### SHORT PROBLEM
Your task is to retype, word for word, the lines from the start of the data through the line holding "kind(mb.build('sea_wall_slope', 'revetment_stone'))". Do not include the pictures.

### RAW RECORDS
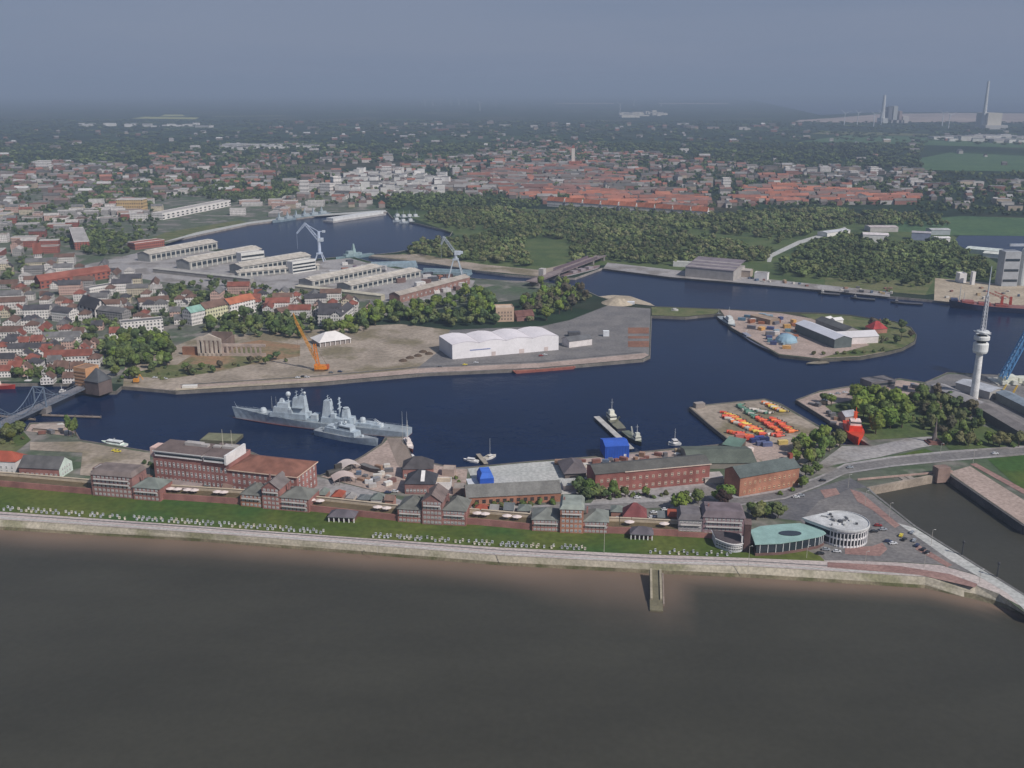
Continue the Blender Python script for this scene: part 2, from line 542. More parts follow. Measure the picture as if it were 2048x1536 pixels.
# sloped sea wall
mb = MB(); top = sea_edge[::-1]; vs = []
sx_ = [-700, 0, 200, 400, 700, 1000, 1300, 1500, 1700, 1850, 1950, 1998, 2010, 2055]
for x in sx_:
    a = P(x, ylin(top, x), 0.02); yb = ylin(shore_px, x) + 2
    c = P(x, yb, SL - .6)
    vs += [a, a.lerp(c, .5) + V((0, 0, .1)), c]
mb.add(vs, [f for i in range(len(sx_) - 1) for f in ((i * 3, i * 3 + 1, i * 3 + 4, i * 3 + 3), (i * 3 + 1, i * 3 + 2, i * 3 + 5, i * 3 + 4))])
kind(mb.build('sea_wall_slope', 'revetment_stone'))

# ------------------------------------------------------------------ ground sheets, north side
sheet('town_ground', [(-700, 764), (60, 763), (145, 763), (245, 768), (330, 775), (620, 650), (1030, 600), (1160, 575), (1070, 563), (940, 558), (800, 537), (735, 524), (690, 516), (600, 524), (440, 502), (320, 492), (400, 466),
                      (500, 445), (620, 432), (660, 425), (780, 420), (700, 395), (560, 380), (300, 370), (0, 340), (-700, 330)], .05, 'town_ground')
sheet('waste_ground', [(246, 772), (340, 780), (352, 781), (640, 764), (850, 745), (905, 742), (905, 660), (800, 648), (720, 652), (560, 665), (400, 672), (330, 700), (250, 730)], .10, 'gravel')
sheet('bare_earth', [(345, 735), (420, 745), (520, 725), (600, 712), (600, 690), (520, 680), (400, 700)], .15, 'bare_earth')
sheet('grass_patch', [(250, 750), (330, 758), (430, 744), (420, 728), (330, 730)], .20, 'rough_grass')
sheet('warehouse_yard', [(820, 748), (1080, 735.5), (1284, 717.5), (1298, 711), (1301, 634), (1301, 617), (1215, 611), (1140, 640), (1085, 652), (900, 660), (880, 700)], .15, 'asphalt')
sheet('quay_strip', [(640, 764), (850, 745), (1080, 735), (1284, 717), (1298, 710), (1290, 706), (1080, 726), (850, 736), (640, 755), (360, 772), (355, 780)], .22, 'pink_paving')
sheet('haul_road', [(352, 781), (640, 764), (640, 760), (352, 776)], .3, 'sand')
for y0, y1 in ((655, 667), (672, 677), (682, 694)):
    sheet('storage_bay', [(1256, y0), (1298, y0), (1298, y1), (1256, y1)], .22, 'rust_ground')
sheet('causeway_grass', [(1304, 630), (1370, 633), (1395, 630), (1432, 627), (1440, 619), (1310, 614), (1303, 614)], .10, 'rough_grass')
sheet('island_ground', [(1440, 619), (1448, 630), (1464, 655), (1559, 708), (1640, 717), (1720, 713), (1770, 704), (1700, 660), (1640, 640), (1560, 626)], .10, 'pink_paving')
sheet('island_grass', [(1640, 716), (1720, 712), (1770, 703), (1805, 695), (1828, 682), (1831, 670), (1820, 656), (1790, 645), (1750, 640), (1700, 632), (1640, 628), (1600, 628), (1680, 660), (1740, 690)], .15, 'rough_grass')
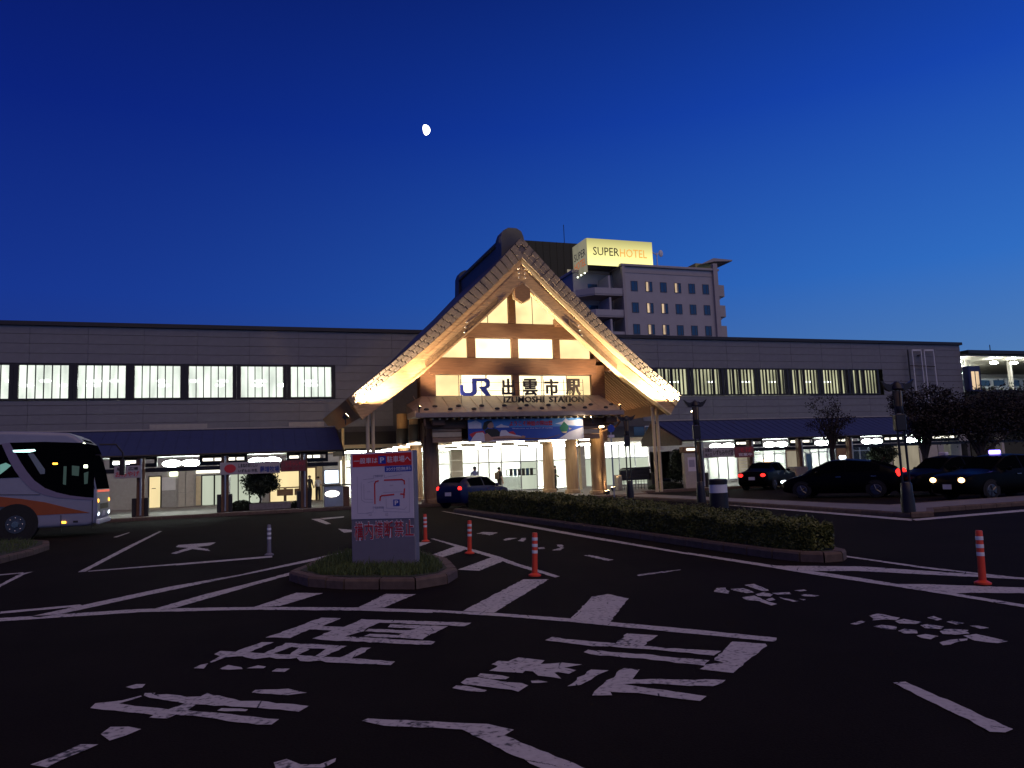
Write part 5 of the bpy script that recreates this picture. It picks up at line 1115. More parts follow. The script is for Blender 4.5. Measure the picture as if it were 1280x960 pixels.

### EXERCISE OUTPUT
Continue the Blender Python script for this scene: part 2, from line 542. More parts follow. Measure the picture as if it were 2048x1536 pixels.
# sloped sea wall
mb = MB(); top = sea_edge[::-1]; vs = []
sx_ = [-700, 0, 200, 400, 700, 1000, 1300, 1500, 1700, 1850, 1950, 1998, 2010, 2055]
for x in sx_:
    a = P(x, ylin(top, x), 0.02); yb = ylin(shore_px, x) + 2
    c = P(x, yb, SL - .6)
    vs += [a, a.lerp(c, .5) + V((0, 0, .1)), c]
mb.add(vs, [f for i in range(len(sx_) - 1) for f in ((i * 3, i * 3 + 1, i * 3 + 4, i * 3 + 3), (i * 3 + 1, i * 3 + 2, i * 3 + 5, i * 3 + 4))])
kind(mb.build('sea_wall_slope', 'revetment_stone'))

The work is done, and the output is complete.